= Dataset content =
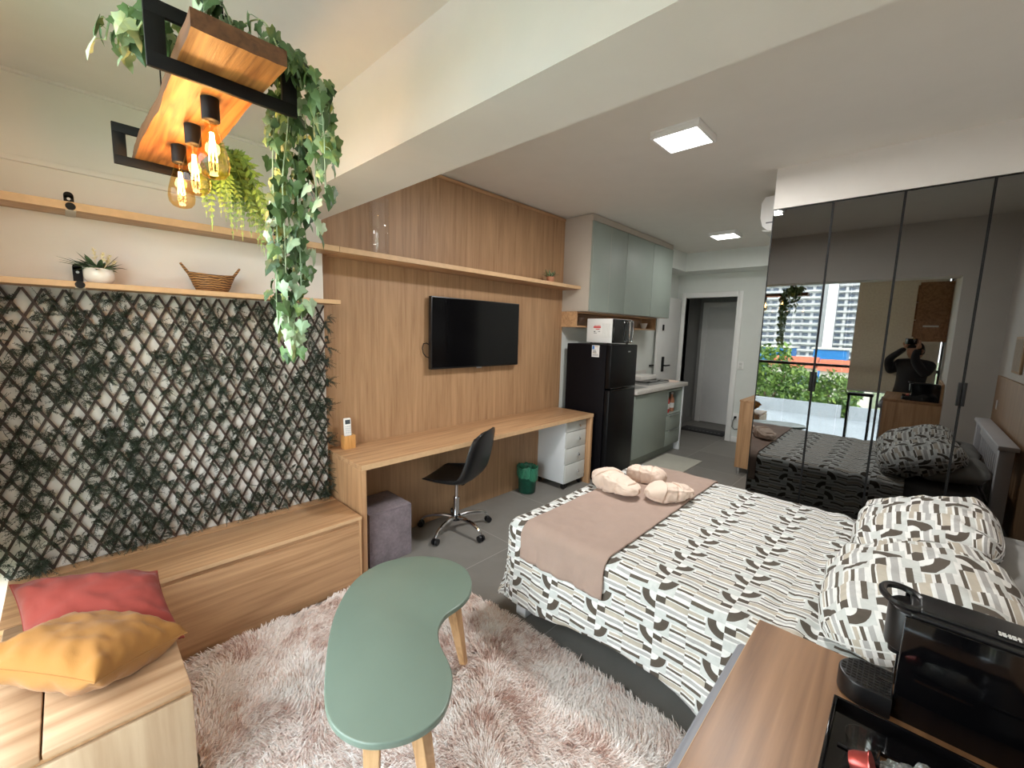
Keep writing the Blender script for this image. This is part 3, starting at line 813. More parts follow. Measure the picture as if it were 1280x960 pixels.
# ------------------------------------------------------------------ under the desk
t = thing('pouf', 'grey velvet cube pouf under the left end of the desk', 'pouf', (1.43, 2.6, 0))
m = MB()
def pf(i, j):
    return 0
bm = bmesh.new(); bmesh.ops.create_cube(bm, size=1); bmesh.ops.subdivide_edges(bm, edges=bm.edges[:], cuts=12, use_grid_fill=True)
for v in bm.verts:
    p = v.co.copy(); q = Vector((p.x, p.y, p.z))*2
    bul = 0.010*((1-q.x**2)*(1-q.y**2)+(1-q.y**2)*(1-q.z**2)+(1-q.x**2)*(1-q.z**2))
    k = Vector([max(-1, min(1, c)) for c in q]); ed = sorted([abs(c) for c in k])
    rnd = 0.985 if ed[1] > 0.99 else 1.0
    v.co = Vector((1.435+p.x*0.315*rnd, 2.605+p.y*0.315*rnd, 0.19+p.z*0.375))+Vector((q.x, q.y, q.z))*bul+Vector((fbm(p.x*5, p.y*5, p.z*5), fbm(p.y*5, p.z*5, 3), 0))*0.003
m._bm(bm); m.build('upholstery', M['velvet'], t, ang=60)
m = MB()
for sx_ in (1.2785, 1.5915): m.tube([(sx_, 2.448, 0.012), (sx_, 2.448, 0.368)], 0.003, 6)
m.tube([(1.2785, 2.446, 0.372), (1.5915, 2.446, 0.372)], 0.003, 6); m.build('piping', M['velvet'], t)

t = thing('drawer_unit', 'white four-drawer pedestal on castors under the right end of the desk', 'drawers', (3.55, 2.61, 0))
MB().box(3.372, 3.722, 2.43, 2.80, 0.062, 0.70, 0.003).build('carcass', M['whitelam'], t)
zs = [0.700, 0.598, 0.428, 0.262, 0.066]
for k in range(4):
    d = MB().box(3.376, 3.718, 2.413, 2.43, zs[k+1]+0.003, zs[k]-0.003, 0.002).build('drawer', M['greylam'], t)
    zc = (zs[k]+zs[k+1])/2
    m = MB().cyl((3.575, 2.414, zc), (3.575, 2.395, zc), 0.005, 0.005, 10).cyl((3.575, 2.398, zc), (3.575, 2.386, zc), 0.013, 0.011, 14)
    m.cyl((3.60, 2.414, zc+0.008), (3.60, 2.409, zc+0.008), 0.006, 0.006, 10)
    m.build('knob', M['chrome'], d)
for x in (3.405, 3.69):
    for y in (2.455, 2.77):
        m = MB().cyl((x-0.012, y, 0.026), (x+0.012, y, 0.026), 0.026, 0.026, 16).box(x-0.016, x+0.016, y-0.018, y+0.018, 0.045, 0.063, 0.003)
        m.build('castor', M['blackpl'], t)

t = thing('waste_bin', 'round dark green waste bin with a liner beside the drawer pedestal', 'bin', (3.075, 2.655, 0))
c = (3.075, 2.655, 0)
MB().lathe([(0.0, 0.006), (0.076, 0.004), (0.083, 0.01), (0.098, 0.255), (0.095, 0.255), (0.080, 0.012), (0.0, 0.012)], c, 36, (False, False)).build('bin_body', M['bin'], t, ang=50)
m = MB(); n = 48
pr = [(0.082, 0.11), (0.098, 0.20), (0.1015, 0.245), (0.104, 0.262), (0.108, 0.268), (0.100, 0.272), (0.090, 0.255), (0.082, 0.18), (0.075, 0.10)]
pr = [(0.103, 0.165), (0.107, 0.20), (0.104, 0.235), (0.108, 0.255), (0.104, 0.268), (0.096, 0.266), (0.090, 0.25), (0.086, 0.18), (0.080, 0.08), (0.0, 0.07)]
def lf(i, j):
    a = 2*PI*j/n; rr_, z = pr[i]; k = 1+0.035*fbm(math.cos(a)*3, math.sin(a)*3, i*0.6)
    return (c[0]+rr_*k*math.cos(a), c[1]+rr_*k*math.sin(a), z+(0.03*fbm(math.cos(a)*2, math.sin(a)*2, 5)-(0.028*max(0, math.sin(a*1.5+1)) if i == 0 else 0)))
m.grid(lf, len(pr), n, cv=True); m.build('bin_liner', M['binliner'], t, ang=60)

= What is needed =
The listing above must be printed again exactly, minus its pictures.

= Task solution =
Keep writing the Blender script for this image. This is part 3, starting at line 813. More parts follow. Measure the picture as if it were 1280x960 pixels.
# ------------------------------------------------------------------ under the desk
t = thing('pouf', 'grey velvet cube pouf under the left end of the desk', 'pouf', (1.43, 2.6, 0))
m = MB()
def pf(i, j):
    return 0
bm = bmesh.new(); bmesh.ops.create_cube(bm, size=1); bmesh.ops.subdivide_edges(bm, edges=bm.edges[:], cuts=12, use_grid_fill=True)
for v in bm.verts:
    p = v.co.copy(); q = Vector((p.x, p.y, p.z))*2
    bul = 0.010*((1-q.x**2)*(1-q.y**2)+(1-q.y**2)*(1-q.z**2)+(1-q.x**2)*(1-q.z**2))
    k = Vector([max(-1, min(1, c)) for c in q]); ed = sorted([abs(c) for c in k])
    rnd = 0.985 if ed[1] > 0.99 else 1.0
    v.co = Vector((1.435+p.x*0.315*rnd, 2.605+p.y*0.315*rnd, 0.19+p.z*0.375))+Vector((q.x, q.y, q.z))*bul+Vector((fbm(p.x*5, p.y*5, p.z*5), fbm(p.y*5, p.z*5, 3), 0))*0.003
m._bm(bm); m.build('upholstery', M['velvet'], t, ang=60)
m = MB()
for sx_ in (1.2785, 1.5915): m.tube([(sx_, 2.448, 0.012), (sx_, 2.448, 0.368)], 0.003, 6)
m.tube([(1.2785, 2.446, 0.372), (1.5915, 2.446, 0.372)], 0.003, 6); m.build('piping', M['velvet'], t)

t = thing('drawer_unit', 'white four-drawer pedestal on castors under the right end of the desk', 'drawers', (3.55, 2.61, 0))
MB().box(3.372, 3.722, 2.43, 2.80, 0.062, 0.70, 0.003).build('carcass', M['whitelam'], t)
zs = [0.700, 0.598, 0.428, 0.262, 0.066]
for k in range(4):
    d = MB().box(3.376, 3.718, 2.413, 2.43, zs[k+1]+0.003, zs[k]-0.003, 0.002).build('drawer', M['greylam'], t)
    zc = (zs[k]+zs[k+1])/2
    m = MB().cyl((3.575, 2.414, zc), (3.575, 2.395, zc), 0.005, 0.005, 10).cyl((3.575, 2.398, zc), (3.575, 2.386, zc), 0.013, 0.011, 14)
    m.cyl((3.60, 2.414, zc+0.008), (3.60, 2.409, zc+0.008), 0.006, 0.006, 10)
    m.build('knob', M['chrome'], d)
for x in (3.405, 3.69):
    for y in (2.455, 2.77):
        m = MB().cyl((x-0.012, y, 0.026), (x+0.012, y, 0.026), 0.026, 0.026, 16).box(x-0.016, x+0.016, y-0.018, y+0.018, 0.045, 0.063, 0.003)
        m.build('castor', M['blackpl'], t)

t = thing('waste_bin', 'round dark green waste bin with a liner beside the drawer pedestal', 'bin', (3.075, 2.655, 0))
c = (3.075, 2.655, 0)
MB().lathe([(0.0, 0.006), (0.076, 0.004), (0.083, 0.01), (0.098, 0.255), (0.095, 0.255), (0.080, 0.012), (0.0, 0.012)], c, 36, (False, False)).build('bin_body', M['bin'], t, ang=50)
m = MB(); n = 48
pr = [(0.082, 0.11), (0.098, 0.20), (0.1015, 0.245), (0.104, 0.262), (0.108, 0.268), (0.100, 0.272), (0.090, 0.255), (0.082, 0.18), (0.075, 0.10)]
pr = [(0.103, 0.165), (0.107, 0.20), (0.104, 0.235), (0.108, 0.255), (0.104, 0.268), (0.096, 0.266), (0.090, 0.25), (0.086, 0.18), (0.080, 0.08), (0.0, 0.07)]
def lf(i, j):
    a = 2*PI*j/n; rr_, z = pr[i]; k = 1+0.035*fbm(math.cos(a)*3, math.sin(a)*3, i*0.6)
    return (c[0]+rr_*k*math.cos(a), c[1]+rr_*k*math.sin(a), z+(0.03*fbm(math.cos(a)*2, math.sin(a)*2, 5)-(0.028*max(0, math.sin(a*1.5+1)) if i == 0 else 0)))
m.grid(lf, len(pr), n, cv=True); m.build('bin_liner', M['binliner'], t, ang=60)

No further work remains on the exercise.